Or, to put it more politely, when did Florida go from a sunny vacationland that most Americans only thought of when they were ready to retire to a force that dominates national news in politics, economics, popular culture, environmental issues and more?

Gary Mormino has the answer, and you can read all about it in his fascinating new book, “Dreams in the New Century: Instant Cities, Shattered Hopes, and Florida’s Turning Point.”

Mormino, a longtime St. Petersburg resident, is professor emeritus at the University of South Florida St. Petersburg, where he co-founded the Florida studies program. He’s also the recipient of the Florida Humanities Lifetime Achievement Award for Writing and the author of numerous books, many about Florida.

His knowledge of the state is encyclopedic, and he has included an astonishing amount of it in this book.

The book focuses on the first decade of the 21st century, a time of enormous change that began with the 2000 presidential election.

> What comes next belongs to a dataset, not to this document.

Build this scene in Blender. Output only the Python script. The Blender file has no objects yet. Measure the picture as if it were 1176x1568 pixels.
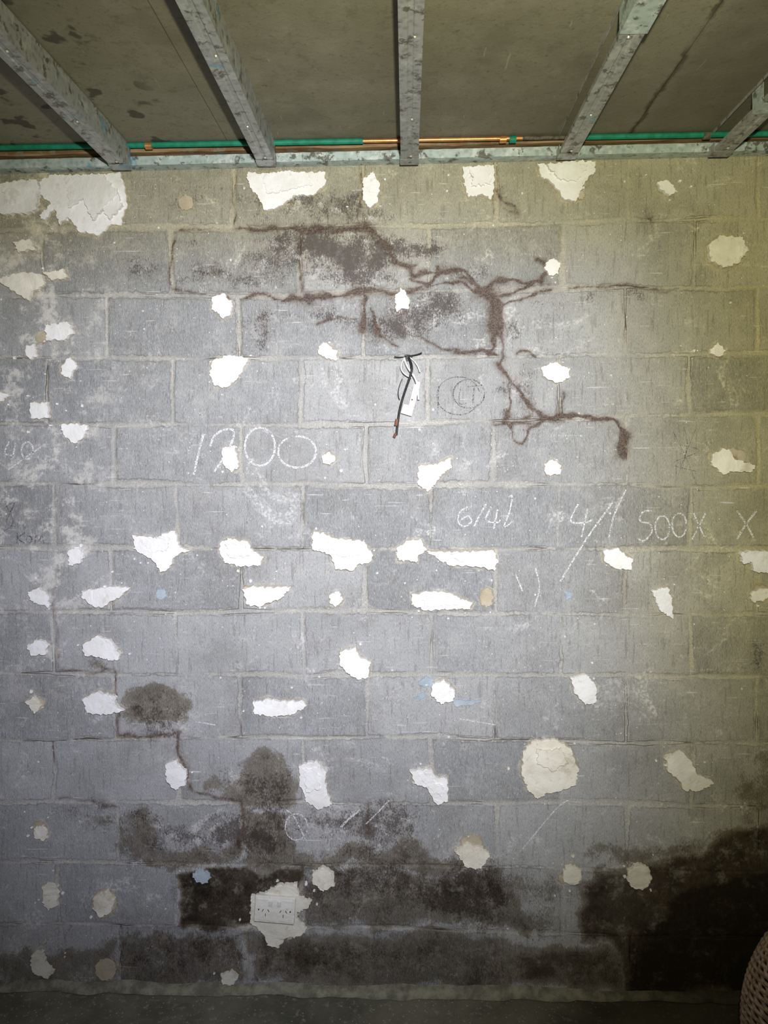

Florida had never been seen as a powerhouse in national politics before then. But on the night of Nov. 7, 2000, chaos reigned. Early in the evening, network news declared Democrat Al Gore had won Florida and hence the White House. But six western counties in Florida were still voting; at 2:16 a.m., Fox News declared Republican George W. Bush the winner and other networks followed suit. Gore conceded. At 3:57 a.m. they all reversed and said the Florida vote was too close to call. Gore withdrew his concession.

And that was just the beginning of more than five weeks of uncertainty. Florida’s votes were recounted and re-recounted, lost and found, scrutinized for hanging chads and, incredibly, voters’ “intentions.” Florida Secretary of State Katherine Harris, who was also the co-chairperson of Bush’s election campaign in the state, stopped the counting and declared him the winner on Nov. 27, but it wasn’t until Dec. 12 that the U.S. Supreme Court decided that, with a margin of 537 votes, Bush had won Florida’s electoral votes and the presidency.

Florida has been in the political spotlight ever since. Mormino notes that the hairs’-breadth vote count in 2000 was an indicator of the state’s deeply divided electorate — a division that predicted a national trend.

And that’s just the first chapter.

Opposing forces are a theme throughout this book, not all of them political. Florida’s population exploded between 2000 and 2010 (and continues to do so), almost entirely because of migration from other states and countries. That has made it one of the most diverse states, not only in terms of race but of culture, wealth and lifestyle.

That population growth drove the sprawl that has overtaken so much of the state. Mormino offers Brandon as an example of what he calls a “boomburb.” In 1960 it was a rural hamlet where “census takers counted only 1,655 inhabitants; by 2000, the unincorporated community of 80,000 sprawled over 35 square miles.” (If you haven’t been there lately, it hasn’t stopped growing.)

The boom in development in the first years of the century turned, as it always does in Florida, to bust. The Great Recession affected the entire country, of course, but the housing collapse hit hardest in Florida. Mormino devotes a chapter to describing and analyzing it. He notes that he told a journalist in 2009, “Florida resembles a Ponzi state. Everything is fine if a thousand newcomers arrive daily. The problem is, no one ever planned for the question, ‘What happens when a thousand people stop coming to Florida?’”

By the end of the decade, migration and development were roaring back, heading into the current boom cycle.

One factor that had slowed migration to Florida even before the recession was the weather. In 2004, four powerful hurricanes — Charley, Frances, Jeanne and Ivan — slammed into the state in just over a month. The devastation they left behind had impacts on everything from citrus growing to the insurance industry that still reverberate.

Mormino writes with insight about Florida’s connections to the 9/11 attacks, the controversy over Cuban refugee Elian Gonzalez, the battle royal over the Everglades and much more.

His command of research and detail is impressive, but his writing is accessible and often humorous. He also offers tons of Florida factoids and trivia: Walt Disney designed the buildings on Main Street at Disney World at five-eighths scale, to make visitors feel like children. And in Florida in late 1999, Donald Trump first floated his intention to run for president — as an abortion rights-supporting Democrat, with Oprah Winfrey as his running mate.

“Dreams in the New Century” is both important history and a glimpse into our future. As Mormino writes, “The road signs are all too clear: the Florida of today is the America of tomorrow.”